Composition studies concluding with Leonard Bernstein, the Shanghai-born Bright Sheng combines the sounds of his birth place with Western-style music. As a young man he had been banished in China’s Cultural Revolution to a distant rural location, but was fortunate in finding he could continue playing the piano while discovering the use of traditional Chinese instruments. His life in North America has proved highly successful with commissions from many of the major orchestras, the two cultures combining in an impressive catalogue of compositions. One of those came for a works to mark the 2003 Centenary of the Seattle Symphony, Sheng offering an extended work for soprano and orchestra to words of Hans Christian Anderson’s The Bird Phoenix, and in so doing was able to integrate the exotic sounds of the Middle East and India.

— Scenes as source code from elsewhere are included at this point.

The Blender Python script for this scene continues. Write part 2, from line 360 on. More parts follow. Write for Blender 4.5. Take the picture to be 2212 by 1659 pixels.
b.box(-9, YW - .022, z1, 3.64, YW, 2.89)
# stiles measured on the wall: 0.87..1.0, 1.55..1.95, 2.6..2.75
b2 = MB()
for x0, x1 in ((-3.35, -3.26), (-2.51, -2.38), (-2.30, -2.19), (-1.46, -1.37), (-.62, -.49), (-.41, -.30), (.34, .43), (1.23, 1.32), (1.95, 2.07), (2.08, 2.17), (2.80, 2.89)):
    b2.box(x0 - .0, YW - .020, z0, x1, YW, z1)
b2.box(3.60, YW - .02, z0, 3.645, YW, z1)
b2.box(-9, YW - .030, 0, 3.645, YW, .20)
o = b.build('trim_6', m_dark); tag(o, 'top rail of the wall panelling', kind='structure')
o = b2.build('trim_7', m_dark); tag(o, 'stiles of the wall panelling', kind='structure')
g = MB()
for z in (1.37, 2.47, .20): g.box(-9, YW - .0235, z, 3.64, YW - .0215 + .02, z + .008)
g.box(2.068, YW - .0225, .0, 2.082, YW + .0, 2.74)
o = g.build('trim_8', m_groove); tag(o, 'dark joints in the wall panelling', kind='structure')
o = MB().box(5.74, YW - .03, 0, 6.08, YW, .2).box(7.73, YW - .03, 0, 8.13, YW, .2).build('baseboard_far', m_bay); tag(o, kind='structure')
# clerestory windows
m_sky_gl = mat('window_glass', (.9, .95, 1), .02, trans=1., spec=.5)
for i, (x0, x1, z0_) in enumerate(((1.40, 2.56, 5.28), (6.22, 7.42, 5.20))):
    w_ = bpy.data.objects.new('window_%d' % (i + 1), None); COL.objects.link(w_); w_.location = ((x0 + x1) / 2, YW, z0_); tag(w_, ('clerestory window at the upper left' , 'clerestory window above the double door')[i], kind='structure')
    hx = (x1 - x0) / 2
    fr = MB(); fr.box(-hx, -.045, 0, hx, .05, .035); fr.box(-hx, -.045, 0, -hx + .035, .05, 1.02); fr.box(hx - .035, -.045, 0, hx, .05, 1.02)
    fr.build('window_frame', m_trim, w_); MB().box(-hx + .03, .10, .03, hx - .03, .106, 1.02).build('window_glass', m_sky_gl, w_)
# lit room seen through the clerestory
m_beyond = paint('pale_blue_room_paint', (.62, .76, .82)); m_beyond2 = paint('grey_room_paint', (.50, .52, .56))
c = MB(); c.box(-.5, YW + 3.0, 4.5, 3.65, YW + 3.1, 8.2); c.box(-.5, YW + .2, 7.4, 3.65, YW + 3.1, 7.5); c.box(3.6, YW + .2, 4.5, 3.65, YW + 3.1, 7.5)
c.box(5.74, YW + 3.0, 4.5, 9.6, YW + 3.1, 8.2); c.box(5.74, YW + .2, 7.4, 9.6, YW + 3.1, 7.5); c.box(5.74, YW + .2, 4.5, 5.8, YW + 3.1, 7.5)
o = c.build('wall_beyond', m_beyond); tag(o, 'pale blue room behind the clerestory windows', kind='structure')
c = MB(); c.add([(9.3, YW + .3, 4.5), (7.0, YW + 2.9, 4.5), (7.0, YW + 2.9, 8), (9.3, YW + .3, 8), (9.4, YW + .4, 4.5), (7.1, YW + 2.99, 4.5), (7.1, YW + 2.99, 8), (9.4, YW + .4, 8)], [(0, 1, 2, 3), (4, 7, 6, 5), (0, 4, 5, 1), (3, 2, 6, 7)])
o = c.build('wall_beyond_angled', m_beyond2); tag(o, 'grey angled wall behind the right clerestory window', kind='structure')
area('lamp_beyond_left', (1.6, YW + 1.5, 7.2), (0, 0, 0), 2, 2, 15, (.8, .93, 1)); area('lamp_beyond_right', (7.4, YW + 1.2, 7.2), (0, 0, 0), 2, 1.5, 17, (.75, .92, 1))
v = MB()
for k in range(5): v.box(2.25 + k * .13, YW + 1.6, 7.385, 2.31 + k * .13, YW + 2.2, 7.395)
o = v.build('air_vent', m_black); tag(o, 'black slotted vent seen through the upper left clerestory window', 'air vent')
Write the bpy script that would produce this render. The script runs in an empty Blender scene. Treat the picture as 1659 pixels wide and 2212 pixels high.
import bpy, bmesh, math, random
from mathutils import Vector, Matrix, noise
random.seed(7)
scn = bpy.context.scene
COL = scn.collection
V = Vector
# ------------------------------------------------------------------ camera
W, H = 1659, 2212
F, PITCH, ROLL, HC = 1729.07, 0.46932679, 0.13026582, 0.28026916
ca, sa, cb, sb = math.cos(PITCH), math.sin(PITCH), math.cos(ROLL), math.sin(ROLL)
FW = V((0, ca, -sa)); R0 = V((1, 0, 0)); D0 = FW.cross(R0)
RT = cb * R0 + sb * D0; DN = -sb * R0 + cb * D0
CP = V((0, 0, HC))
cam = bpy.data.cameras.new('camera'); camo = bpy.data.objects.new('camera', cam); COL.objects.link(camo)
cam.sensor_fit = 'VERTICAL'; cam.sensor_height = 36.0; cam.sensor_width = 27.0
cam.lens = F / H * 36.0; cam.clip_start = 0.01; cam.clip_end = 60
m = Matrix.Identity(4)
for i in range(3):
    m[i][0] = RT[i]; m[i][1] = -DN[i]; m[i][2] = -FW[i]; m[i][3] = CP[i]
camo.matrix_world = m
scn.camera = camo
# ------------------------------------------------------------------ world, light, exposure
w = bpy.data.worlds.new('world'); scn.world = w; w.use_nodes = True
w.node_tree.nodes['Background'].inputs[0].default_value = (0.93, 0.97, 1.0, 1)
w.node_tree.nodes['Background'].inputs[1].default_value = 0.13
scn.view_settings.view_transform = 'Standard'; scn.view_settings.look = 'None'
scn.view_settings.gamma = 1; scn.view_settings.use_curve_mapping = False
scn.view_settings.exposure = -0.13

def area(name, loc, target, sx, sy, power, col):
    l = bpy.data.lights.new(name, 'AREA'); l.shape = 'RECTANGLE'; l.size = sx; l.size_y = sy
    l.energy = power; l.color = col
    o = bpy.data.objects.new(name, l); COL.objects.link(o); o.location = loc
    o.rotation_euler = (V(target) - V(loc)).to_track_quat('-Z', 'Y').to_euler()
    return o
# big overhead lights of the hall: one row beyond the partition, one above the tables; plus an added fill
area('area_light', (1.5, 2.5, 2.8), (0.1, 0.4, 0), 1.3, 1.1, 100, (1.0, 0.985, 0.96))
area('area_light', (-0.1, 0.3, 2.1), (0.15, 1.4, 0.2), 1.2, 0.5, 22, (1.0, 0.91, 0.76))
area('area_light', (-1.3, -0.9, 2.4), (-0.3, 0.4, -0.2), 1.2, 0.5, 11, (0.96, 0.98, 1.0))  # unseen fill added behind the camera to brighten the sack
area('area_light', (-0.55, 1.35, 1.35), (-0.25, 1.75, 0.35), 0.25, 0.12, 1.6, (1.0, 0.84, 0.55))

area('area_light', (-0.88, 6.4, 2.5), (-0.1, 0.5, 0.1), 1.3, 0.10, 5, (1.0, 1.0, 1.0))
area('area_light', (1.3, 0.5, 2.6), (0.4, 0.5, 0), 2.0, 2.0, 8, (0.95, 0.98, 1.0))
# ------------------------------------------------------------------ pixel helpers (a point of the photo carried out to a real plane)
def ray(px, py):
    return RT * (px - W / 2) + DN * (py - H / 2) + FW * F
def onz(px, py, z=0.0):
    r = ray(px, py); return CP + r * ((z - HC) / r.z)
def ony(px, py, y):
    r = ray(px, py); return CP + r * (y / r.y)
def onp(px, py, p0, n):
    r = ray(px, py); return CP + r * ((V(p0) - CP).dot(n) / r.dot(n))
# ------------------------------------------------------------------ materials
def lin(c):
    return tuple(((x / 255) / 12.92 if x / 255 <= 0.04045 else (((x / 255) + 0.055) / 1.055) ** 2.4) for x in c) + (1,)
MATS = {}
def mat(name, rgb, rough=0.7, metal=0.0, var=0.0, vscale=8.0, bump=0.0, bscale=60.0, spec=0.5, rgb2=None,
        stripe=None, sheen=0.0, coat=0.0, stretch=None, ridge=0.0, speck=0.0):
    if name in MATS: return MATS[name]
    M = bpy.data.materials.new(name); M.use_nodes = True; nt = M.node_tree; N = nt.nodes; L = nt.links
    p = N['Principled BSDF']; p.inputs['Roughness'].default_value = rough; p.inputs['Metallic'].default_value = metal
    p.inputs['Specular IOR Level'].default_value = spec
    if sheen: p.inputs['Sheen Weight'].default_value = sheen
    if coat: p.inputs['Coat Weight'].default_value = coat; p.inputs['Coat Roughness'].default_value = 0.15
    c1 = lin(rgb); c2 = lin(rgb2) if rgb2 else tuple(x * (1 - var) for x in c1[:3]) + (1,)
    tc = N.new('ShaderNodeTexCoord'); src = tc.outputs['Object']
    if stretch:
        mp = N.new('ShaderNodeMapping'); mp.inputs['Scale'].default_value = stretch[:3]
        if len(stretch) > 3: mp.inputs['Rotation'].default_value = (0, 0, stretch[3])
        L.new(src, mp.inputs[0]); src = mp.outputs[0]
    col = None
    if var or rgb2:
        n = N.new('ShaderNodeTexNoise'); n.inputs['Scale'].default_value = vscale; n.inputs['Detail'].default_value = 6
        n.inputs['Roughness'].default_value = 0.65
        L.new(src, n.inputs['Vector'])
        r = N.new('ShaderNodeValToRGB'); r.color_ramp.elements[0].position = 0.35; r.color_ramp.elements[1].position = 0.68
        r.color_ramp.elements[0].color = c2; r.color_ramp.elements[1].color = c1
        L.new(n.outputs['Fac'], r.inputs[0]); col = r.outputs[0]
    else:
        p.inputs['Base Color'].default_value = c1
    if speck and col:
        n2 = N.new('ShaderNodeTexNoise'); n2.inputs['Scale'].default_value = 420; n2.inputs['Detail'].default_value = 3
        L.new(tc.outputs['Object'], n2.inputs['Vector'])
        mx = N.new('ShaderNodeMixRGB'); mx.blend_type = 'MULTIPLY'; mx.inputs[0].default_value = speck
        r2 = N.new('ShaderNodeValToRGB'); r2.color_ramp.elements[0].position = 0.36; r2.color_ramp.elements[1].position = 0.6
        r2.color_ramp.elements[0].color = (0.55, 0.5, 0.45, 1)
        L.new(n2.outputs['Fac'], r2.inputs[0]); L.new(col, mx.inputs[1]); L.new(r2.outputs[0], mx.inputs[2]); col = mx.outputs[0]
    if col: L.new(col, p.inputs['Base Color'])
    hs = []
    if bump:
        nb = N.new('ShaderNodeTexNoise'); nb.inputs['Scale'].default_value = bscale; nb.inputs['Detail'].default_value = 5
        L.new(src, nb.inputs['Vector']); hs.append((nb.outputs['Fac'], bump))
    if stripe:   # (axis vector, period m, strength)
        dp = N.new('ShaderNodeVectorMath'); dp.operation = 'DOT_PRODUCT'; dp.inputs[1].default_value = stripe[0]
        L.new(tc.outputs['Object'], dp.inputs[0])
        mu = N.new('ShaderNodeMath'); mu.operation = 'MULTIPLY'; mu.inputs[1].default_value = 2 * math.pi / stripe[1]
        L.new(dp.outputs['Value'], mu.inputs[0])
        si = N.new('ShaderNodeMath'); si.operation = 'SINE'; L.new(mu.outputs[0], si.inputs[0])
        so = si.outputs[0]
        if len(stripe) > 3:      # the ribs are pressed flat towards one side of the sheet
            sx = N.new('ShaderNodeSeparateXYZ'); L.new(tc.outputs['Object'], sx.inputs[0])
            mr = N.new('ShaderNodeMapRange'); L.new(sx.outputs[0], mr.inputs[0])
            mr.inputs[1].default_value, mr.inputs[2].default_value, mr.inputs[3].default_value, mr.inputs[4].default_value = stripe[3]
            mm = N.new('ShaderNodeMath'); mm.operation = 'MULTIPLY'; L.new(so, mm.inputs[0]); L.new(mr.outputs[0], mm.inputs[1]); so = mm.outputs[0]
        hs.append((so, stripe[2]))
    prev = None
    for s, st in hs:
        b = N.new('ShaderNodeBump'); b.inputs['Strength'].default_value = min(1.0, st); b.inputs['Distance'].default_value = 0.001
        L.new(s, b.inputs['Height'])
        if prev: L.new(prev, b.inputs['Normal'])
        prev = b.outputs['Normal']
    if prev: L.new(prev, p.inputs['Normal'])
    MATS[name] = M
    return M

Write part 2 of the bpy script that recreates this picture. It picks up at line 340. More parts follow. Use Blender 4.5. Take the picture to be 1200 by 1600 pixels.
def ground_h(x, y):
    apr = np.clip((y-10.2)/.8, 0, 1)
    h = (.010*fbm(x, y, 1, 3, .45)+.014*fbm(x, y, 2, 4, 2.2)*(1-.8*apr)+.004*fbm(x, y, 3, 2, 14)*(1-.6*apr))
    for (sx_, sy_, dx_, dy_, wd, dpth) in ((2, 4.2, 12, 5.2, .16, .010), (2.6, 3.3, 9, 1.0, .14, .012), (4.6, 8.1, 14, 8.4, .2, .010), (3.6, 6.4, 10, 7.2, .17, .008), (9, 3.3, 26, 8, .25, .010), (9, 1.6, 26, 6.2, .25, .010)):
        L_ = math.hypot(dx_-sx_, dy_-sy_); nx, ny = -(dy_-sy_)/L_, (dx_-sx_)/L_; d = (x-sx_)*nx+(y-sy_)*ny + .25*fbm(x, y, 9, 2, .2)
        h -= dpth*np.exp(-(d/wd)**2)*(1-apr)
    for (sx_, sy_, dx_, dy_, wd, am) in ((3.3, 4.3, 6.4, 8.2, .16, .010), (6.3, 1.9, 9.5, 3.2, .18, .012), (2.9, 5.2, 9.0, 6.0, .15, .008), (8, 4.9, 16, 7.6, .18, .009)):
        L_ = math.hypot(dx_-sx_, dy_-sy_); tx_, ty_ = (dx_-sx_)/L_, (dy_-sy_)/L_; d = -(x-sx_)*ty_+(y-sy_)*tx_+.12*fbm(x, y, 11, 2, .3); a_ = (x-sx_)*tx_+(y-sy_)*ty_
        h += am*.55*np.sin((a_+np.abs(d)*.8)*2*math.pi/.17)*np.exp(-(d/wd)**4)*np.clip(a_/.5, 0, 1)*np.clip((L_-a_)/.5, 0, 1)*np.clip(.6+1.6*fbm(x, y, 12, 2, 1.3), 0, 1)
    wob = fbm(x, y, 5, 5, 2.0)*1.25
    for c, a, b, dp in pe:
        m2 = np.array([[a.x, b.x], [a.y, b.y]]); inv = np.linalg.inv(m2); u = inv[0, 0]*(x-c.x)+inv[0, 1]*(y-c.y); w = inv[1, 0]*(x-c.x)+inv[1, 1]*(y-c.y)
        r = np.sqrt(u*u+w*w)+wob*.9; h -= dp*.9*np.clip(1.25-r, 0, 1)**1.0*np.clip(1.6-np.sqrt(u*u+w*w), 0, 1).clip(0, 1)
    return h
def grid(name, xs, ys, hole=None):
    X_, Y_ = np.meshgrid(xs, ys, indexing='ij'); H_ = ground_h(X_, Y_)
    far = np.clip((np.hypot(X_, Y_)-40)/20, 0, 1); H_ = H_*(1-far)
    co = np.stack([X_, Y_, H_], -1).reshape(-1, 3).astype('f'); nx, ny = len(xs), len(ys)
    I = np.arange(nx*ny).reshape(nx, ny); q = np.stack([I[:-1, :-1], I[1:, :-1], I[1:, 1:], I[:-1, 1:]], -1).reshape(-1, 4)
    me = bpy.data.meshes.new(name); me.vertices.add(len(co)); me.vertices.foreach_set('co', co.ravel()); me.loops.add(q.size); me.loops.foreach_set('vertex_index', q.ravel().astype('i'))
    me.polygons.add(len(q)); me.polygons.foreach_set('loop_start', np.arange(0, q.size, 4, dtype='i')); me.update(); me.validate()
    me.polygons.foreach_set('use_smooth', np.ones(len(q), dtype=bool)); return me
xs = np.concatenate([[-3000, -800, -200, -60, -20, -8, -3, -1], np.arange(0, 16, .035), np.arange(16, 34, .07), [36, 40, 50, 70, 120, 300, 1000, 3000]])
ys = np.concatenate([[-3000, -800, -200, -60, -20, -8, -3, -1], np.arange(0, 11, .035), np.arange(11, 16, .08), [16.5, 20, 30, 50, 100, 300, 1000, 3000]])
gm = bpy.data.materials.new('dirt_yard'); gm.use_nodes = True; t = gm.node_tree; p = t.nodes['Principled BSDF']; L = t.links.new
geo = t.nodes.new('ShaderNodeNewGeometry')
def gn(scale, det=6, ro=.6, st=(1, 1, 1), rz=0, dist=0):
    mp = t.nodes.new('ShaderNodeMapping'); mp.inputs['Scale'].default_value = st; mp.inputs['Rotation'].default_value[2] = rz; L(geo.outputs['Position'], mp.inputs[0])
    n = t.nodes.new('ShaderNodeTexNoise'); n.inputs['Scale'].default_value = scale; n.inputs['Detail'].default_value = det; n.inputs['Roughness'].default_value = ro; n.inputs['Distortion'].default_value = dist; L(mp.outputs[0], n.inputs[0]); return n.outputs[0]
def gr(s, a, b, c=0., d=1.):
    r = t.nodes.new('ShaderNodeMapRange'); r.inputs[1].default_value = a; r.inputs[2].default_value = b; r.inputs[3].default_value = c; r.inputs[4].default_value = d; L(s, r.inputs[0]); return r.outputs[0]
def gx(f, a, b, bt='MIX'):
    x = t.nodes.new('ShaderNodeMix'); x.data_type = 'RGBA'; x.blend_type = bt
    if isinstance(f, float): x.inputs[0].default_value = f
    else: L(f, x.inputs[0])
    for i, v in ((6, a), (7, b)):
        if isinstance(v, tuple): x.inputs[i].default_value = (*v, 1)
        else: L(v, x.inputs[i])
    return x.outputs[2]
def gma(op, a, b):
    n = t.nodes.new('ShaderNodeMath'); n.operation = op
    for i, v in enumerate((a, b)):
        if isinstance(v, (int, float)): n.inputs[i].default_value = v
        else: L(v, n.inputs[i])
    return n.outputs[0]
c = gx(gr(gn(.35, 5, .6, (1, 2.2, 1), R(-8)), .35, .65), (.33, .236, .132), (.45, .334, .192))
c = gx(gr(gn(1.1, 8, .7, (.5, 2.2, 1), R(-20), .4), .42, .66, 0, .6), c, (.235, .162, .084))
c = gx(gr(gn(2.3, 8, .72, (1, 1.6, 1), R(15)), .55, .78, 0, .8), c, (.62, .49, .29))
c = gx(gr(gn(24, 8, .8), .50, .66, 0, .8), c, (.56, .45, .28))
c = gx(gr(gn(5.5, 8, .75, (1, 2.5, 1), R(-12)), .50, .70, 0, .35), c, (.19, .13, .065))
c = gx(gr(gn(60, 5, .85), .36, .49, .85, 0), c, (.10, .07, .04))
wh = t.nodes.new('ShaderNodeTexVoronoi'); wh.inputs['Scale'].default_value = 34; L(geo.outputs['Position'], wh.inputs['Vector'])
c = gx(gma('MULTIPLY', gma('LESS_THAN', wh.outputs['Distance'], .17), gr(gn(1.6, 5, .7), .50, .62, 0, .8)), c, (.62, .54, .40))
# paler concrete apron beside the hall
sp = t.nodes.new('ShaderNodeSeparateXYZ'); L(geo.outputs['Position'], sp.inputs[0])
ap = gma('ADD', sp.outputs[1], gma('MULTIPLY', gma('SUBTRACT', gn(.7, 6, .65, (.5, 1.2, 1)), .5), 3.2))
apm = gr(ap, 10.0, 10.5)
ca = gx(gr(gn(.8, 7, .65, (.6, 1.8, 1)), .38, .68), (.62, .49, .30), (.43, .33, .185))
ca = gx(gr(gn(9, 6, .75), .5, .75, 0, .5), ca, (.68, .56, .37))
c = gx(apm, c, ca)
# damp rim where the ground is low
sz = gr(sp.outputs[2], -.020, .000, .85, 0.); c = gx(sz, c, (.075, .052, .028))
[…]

At times shimmering and with dramatic interjections, Sheng has thrown down a challenge to the technical agility of the soloist, and in Shana Blake Hill he has a superb protagonist. Two years earlier Sheng completed Tibetan Swing, the word ‘swing’ in this context referring to the swinging action in the women’s dresses when dancing. Its strongly based rhythmic content makes for a fascinating work with a powerful percussion-led central section. Red Silk Dance for piano and orchestra uses Tibetan-Chinese influences in highly commercial modern Western dress, Sheng appearing here as the soloist and showing his abundant keyboard brilliance. It was H’un that in 1988 brought Sheng to international attention. The Chinese word can mean ‘laceration’ or ‘wounds’ and was written in memory of all those who perished in the Cultural Revolution. Atonal and not easy to grasp at first hearing, it is a personal cry of pity and anger. The Seattle Symphony, under their inspirational conductor, Gerard Schwarz, is so totally committed to the music that Sheng must be delighted with these excellently recorded performances.